LOS ANGELES – Meghan Markle and Prince Harry aren't the first royal couple to get tongues wagging. "Victoria," which returns for its second season Sunday, builds on the notion that the legendary monarch and her dashing husband, Prince Albert, were as feisty and frisky as any modern-day tabloid item.
"They're like the Elizabeth Taylor and Richard Burton of the 19th century," said creator Daisy Goodwin, who has written all but three of the 17 episodes. "What's interesting about Victoria and Albert is that they are in the first royal marriage in, like, 500 years, where the man hadn't had a mistress. He didn't stray and neither did she. It's a marriage that was genuinely happy, if stormy."
The friction rises to the surface in Sunday's two-hour premiere as the two butt egos in the wake of the Empire's losing battle with Afghanistan and Victoria giving birth to the first of her nine children.
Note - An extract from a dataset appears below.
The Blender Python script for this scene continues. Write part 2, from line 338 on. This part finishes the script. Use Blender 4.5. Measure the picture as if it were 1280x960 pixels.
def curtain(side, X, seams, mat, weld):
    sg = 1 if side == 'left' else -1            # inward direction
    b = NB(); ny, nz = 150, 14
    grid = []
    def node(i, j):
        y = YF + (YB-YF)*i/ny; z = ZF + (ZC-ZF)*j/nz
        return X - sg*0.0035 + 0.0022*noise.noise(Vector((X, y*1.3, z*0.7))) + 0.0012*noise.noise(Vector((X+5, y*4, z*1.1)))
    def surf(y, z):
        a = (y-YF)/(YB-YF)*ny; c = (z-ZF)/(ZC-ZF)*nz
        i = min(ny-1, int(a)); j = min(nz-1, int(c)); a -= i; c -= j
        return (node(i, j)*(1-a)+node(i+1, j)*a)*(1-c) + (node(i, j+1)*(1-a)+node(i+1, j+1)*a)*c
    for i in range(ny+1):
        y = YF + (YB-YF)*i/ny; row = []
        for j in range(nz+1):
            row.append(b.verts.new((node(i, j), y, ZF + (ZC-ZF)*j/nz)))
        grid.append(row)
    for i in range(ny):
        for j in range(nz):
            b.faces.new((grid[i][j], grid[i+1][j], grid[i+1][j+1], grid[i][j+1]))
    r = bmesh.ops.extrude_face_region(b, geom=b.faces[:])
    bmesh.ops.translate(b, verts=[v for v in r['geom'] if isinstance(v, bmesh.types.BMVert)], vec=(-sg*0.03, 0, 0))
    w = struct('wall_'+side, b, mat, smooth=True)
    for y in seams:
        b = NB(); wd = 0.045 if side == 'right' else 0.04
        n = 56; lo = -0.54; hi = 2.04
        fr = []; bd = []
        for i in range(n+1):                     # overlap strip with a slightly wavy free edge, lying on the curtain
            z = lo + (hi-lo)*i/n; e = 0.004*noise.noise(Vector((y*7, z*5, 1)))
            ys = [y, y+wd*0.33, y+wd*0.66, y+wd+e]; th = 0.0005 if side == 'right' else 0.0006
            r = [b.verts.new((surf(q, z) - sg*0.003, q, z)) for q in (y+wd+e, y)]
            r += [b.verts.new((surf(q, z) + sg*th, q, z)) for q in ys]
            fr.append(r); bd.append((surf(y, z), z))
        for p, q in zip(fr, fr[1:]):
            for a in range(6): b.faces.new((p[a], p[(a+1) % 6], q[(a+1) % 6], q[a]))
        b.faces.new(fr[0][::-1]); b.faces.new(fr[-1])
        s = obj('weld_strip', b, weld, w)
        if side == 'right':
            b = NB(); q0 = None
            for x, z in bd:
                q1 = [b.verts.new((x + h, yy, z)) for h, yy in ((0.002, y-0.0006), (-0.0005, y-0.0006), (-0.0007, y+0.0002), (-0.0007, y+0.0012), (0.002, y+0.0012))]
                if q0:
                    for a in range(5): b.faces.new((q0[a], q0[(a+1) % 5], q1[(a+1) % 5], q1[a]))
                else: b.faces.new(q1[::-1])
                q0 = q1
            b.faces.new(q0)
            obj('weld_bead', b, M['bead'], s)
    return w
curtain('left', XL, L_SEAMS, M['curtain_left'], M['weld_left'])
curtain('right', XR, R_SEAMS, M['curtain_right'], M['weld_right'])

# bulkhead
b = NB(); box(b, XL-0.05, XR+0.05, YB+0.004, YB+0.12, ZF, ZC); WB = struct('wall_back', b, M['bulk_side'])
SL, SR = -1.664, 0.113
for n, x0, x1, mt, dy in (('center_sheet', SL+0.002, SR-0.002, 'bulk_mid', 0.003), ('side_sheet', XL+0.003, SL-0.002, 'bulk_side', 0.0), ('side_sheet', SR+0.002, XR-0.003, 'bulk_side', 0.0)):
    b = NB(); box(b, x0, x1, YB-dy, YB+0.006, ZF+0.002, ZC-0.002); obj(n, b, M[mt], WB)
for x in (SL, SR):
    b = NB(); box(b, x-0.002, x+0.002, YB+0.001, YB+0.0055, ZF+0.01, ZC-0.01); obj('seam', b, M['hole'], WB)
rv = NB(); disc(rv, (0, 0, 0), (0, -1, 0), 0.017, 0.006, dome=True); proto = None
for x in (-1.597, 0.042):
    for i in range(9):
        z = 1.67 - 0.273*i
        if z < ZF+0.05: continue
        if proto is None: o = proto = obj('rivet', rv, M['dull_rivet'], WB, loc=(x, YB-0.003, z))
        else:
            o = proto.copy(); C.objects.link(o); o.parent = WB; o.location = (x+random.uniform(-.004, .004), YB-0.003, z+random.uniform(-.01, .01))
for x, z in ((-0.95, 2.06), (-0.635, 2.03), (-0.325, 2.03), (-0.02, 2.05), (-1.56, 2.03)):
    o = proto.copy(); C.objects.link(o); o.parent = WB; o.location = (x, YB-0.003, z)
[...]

Sexism grates more than postpartum depression on the new mother.
"I'm not a woman," she says after a particularly glaring case of mansplaining. "I'm the Queen."
Later, after hubby tries to bigfoot her on war strategy, she reminds him who wears the crown: "It may be your regiment, Albert, but it's my army."
Before the first hour is out, the heat between the two leads to a bedroom scene as steamy as anything behind closed doors on "Riverdale."
"One of the most exciting things for me is exploring the dynamics in their relationship, because the tectonic plates keep shifting," said Jenna Coleman, who plays the 21-year-old Victoria. "She wants to be a wife to her husband, but when Albert tries to take any form of Victoria's role, she initially flips."
The sexual tension running through the nine-part season may surprise people who think of Victoria as the lonely, bereaved spinster presented by Judi Dench in 1997's "Mrs. Brown" and the more recent feature "Victoria & Abdul."